Scenes as source code
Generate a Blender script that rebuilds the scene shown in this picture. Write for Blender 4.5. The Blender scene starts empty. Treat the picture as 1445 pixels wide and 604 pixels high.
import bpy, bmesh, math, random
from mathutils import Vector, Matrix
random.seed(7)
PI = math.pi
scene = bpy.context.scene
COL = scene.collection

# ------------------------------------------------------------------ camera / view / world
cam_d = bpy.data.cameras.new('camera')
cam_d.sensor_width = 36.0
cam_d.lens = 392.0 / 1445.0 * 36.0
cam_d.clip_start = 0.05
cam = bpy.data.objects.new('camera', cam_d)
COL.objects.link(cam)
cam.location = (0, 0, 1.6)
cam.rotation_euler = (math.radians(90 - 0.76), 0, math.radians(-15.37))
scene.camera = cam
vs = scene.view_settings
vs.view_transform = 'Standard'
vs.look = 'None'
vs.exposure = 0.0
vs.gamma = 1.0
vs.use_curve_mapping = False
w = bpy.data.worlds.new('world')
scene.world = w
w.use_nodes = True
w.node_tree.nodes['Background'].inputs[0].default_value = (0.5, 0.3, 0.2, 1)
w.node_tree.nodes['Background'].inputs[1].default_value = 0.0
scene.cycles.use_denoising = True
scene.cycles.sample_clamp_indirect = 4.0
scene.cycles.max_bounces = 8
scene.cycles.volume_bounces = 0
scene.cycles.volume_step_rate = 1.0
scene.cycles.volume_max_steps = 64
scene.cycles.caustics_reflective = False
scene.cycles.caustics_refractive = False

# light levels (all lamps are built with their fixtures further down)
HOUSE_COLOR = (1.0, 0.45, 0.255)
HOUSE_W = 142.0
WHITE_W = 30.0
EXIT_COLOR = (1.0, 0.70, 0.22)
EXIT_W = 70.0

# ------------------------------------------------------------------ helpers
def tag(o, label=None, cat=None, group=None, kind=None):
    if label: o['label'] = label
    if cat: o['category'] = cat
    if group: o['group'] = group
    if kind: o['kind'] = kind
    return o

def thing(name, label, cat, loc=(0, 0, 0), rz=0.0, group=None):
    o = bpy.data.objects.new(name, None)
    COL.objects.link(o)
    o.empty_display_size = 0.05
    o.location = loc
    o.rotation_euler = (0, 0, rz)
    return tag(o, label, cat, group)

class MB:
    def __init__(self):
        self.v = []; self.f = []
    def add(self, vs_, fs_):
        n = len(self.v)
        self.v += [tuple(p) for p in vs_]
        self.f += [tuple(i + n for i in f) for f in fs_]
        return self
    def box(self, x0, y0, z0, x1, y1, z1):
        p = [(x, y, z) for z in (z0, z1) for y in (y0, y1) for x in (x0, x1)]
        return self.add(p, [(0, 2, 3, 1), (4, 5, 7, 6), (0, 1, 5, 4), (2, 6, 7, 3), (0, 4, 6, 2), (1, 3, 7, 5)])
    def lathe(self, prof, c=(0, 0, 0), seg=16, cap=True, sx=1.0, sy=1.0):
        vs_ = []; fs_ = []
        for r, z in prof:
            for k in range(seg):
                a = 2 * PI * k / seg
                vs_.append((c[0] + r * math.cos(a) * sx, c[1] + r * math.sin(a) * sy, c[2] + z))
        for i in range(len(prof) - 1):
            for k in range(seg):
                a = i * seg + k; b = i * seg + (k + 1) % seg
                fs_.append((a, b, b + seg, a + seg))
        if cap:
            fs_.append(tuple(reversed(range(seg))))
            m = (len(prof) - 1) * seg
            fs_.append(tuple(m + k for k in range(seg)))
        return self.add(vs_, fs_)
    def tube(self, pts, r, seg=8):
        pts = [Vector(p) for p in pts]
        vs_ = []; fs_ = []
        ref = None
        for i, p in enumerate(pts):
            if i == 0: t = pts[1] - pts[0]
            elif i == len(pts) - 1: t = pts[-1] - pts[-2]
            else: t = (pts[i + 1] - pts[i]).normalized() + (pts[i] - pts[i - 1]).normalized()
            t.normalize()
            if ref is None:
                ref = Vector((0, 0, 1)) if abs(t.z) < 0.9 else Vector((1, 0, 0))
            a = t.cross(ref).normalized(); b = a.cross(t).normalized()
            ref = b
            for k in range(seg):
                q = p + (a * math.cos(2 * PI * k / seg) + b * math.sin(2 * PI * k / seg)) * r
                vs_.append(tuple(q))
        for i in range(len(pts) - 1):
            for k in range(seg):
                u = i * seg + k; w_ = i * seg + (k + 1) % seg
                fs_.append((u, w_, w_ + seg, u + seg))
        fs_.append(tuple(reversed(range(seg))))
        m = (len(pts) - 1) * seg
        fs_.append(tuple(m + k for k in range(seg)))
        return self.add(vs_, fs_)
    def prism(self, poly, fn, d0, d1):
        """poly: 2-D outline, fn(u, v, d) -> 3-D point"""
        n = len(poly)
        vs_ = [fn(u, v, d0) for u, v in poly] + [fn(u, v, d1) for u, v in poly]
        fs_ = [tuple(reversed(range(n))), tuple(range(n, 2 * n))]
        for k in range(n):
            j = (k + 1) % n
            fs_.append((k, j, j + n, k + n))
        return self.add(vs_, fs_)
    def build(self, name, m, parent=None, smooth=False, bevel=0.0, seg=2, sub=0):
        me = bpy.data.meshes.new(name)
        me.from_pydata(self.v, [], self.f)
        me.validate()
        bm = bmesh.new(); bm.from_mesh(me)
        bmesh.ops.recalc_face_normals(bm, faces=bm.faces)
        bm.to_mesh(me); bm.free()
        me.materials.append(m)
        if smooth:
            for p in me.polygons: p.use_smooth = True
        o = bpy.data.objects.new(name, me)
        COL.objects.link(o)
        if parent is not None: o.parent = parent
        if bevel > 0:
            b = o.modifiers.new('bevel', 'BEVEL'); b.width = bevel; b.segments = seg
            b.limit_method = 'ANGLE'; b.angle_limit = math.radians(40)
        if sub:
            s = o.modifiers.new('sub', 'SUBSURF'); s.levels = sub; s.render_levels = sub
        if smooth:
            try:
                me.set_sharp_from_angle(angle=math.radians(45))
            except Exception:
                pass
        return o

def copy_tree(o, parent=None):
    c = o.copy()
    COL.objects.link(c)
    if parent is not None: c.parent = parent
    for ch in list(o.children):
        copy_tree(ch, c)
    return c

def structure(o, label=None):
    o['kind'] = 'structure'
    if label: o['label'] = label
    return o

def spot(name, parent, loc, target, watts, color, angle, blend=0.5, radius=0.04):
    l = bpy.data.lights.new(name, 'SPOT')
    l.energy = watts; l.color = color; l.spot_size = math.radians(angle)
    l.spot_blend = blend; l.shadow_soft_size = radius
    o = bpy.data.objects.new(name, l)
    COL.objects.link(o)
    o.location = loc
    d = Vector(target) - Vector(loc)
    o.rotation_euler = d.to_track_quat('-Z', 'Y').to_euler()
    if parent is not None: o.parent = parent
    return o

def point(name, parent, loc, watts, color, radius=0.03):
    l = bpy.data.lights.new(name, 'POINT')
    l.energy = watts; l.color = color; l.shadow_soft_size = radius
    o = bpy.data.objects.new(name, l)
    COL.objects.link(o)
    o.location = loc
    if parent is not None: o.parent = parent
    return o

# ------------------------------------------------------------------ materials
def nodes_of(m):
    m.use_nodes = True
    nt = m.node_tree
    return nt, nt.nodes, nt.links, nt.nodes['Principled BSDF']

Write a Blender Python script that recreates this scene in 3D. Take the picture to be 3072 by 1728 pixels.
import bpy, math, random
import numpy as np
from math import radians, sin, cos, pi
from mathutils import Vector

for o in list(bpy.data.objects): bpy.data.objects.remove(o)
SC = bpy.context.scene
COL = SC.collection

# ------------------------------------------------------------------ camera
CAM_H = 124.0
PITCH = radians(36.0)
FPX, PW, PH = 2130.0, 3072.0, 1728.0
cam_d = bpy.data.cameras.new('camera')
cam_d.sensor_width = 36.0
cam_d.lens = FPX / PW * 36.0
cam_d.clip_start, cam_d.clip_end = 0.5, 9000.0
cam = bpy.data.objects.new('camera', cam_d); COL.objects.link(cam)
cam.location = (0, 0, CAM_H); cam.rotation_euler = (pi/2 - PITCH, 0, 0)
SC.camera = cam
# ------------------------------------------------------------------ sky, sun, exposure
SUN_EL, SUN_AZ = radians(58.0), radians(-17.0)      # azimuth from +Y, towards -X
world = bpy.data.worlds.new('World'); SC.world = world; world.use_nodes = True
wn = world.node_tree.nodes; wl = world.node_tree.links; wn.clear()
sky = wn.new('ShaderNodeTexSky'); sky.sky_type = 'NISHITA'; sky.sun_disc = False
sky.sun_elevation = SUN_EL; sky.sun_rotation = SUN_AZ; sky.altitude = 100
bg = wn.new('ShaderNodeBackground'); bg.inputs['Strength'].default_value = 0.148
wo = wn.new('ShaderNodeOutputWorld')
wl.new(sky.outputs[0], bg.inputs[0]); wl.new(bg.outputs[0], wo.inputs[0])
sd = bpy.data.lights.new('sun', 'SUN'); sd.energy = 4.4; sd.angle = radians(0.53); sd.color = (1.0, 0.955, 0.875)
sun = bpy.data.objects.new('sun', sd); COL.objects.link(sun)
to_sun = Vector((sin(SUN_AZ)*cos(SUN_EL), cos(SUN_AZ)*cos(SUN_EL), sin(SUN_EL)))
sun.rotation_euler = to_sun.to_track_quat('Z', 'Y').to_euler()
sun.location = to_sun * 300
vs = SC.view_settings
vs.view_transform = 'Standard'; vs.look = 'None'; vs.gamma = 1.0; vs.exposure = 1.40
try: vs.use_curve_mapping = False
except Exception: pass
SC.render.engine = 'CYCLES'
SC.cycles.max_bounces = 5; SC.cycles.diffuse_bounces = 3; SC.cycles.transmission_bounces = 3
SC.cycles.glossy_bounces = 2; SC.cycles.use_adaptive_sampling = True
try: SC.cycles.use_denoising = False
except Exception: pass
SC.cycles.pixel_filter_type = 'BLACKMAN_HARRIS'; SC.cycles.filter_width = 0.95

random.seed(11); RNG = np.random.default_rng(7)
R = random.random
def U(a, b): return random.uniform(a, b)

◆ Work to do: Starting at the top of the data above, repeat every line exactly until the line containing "EXIT_W = 70.0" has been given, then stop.

◆ Written answer:
Generate a Blender script that rebuilds the scene shown in this picture. Write for Blender 4.5. The Blender scene starts empty. Treat the picture as 1445 pixels wide and 604 pixels high.
import bpy, bmesh, math, random
from mathutils import Vector, Matrix
random.seed(7)
PI = math.pi
scene = bpy.context.scene
COL = scene.collection

# ------------------------------------------------------------------ camera / view / world
cam_d = bpy.data.cameras.new('camera')
cam_d.sensor_width = 36.0
cam_d.lens = 392.0 / 1445.0 * 36.0
cam_d.clip_start = 0.05
cam = bpy.data.objects.new('camera', cam_d)
COL.objects.link(cam)
cam.location = (0, 0, 1.6)
cam.rotation_euler = (math.radians(90 - 0.76), 0, math.radians(-15.37))
scene.camera = cam
vs = scene.view_settings
vs.view_transform = 'Standard'
vs.look = 'None'
vs.exposure = 0.0
vs.gamma = 1.0
vs.use_curve_mapping = False
w = bpy.data.worlds.new('world')
scene.world = w
w.use_nodes = True
w.node_tree.nodes['Background'].inputs[0].default_value = (0.5, 0.3, 0.2, 1)
w.node_tree.nodes['Background'].inputs[1].default_value = 0.0
scene.cycles.use_denoising = True
scene.cycles.sample_clamp_indirect = 4.0
scene.cycles.max_bounces = 8
scene.cycles.volume_bounces = 0
scene.cycles.volume_step_rate = 1.0
scene.cycles.volume_max_steps = 64
scene.cycles.caustics_reflective = False
scene.cycles.caustics_refractive = False

# light levels (all lamps are built with their fixtures further down)
HOUSE_COLOR = (1.0, 0.45, 0.255)
HOUSE_W = 142.0
WHITE_W = 30.0
EXIT_COLOR = (1.0, 0.70, 0.22)
EXIT_W = 70.0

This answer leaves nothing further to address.